I would like to suggest to the Minister that it might be possible for him to induce the Tourist Board to co-operate with other organisations such as Coiste na Páistí in providing holidays for poor children in the Gaeltacht thereby giving the language an association other than that of the school. All who have had any association with the children who have had these holidays know that they have quite a new outlook on the question of the language and have improved their knowledge of the language and also improved their health. The Tourist Board, which is condemned very often for its leanings towards luxury hotels, might correct the balance somewhat by joining with organisations like Coiste na bPáistí, An Óige, etc., in establishing holiday camps for children who are at school or who have left school and who are interested in extending their knowledge of the language.

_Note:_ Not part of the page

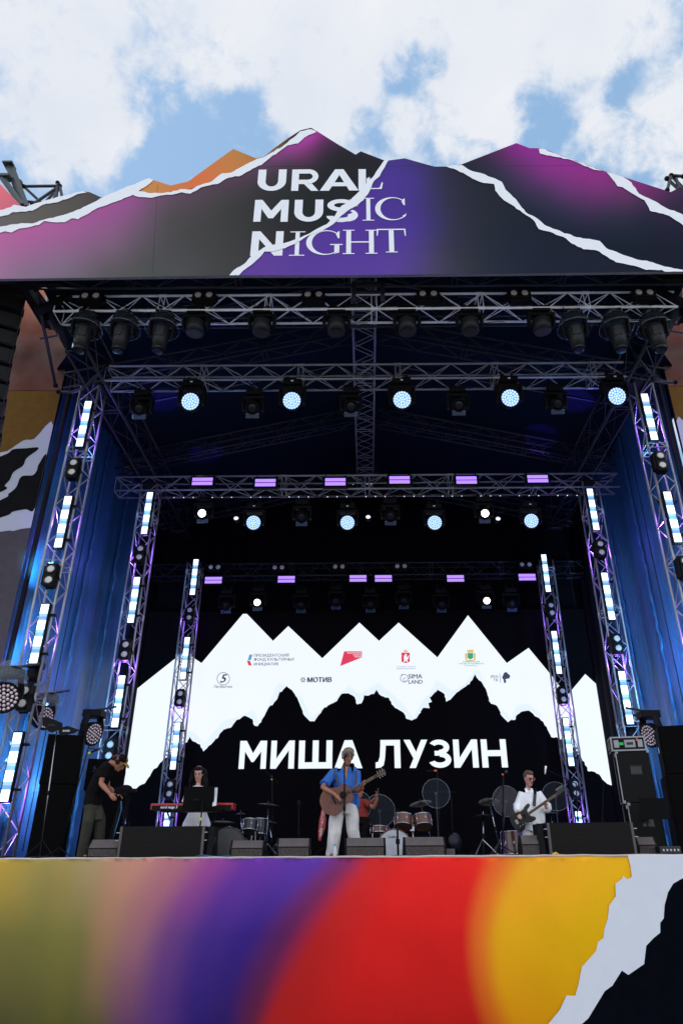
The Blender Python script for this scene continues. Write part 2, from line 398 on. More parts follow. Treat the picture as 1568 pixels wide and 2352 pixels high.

This question of the obverse side of the compulsory Irish ramp ought to be emphasised by the Minister. I am afraid the opponents of the Minister's policy are having a little too much of their own way and gaining a little ground. They are going on the principle that attack is the best method of defence. I find that, in certain ways, even the Department itself has not acted as it should in certain matters for the promotion of the language. I refer specifically to Scoil Fhursa in Galway City. It is a school of a very special kind and was opened by the Minister himself. I think I could quote yet a good deal of his opening speech. He pointed out that it was an experiment and that the people of the country as a whole, particularly those interested in the Irish language, would the progress of the school. He relies on the teachers, pupils and parents to see that it was made as bright a success as possible. The Minister himself must be satisfied now that the school has exceeded his greatest expectations.

That is why he is boarding it up.

Progress reported; Committee to sit again to-morrow.
The Dáil adjourned at 10.30 p.m. to 3 p.m. on Wednesday, 21st May.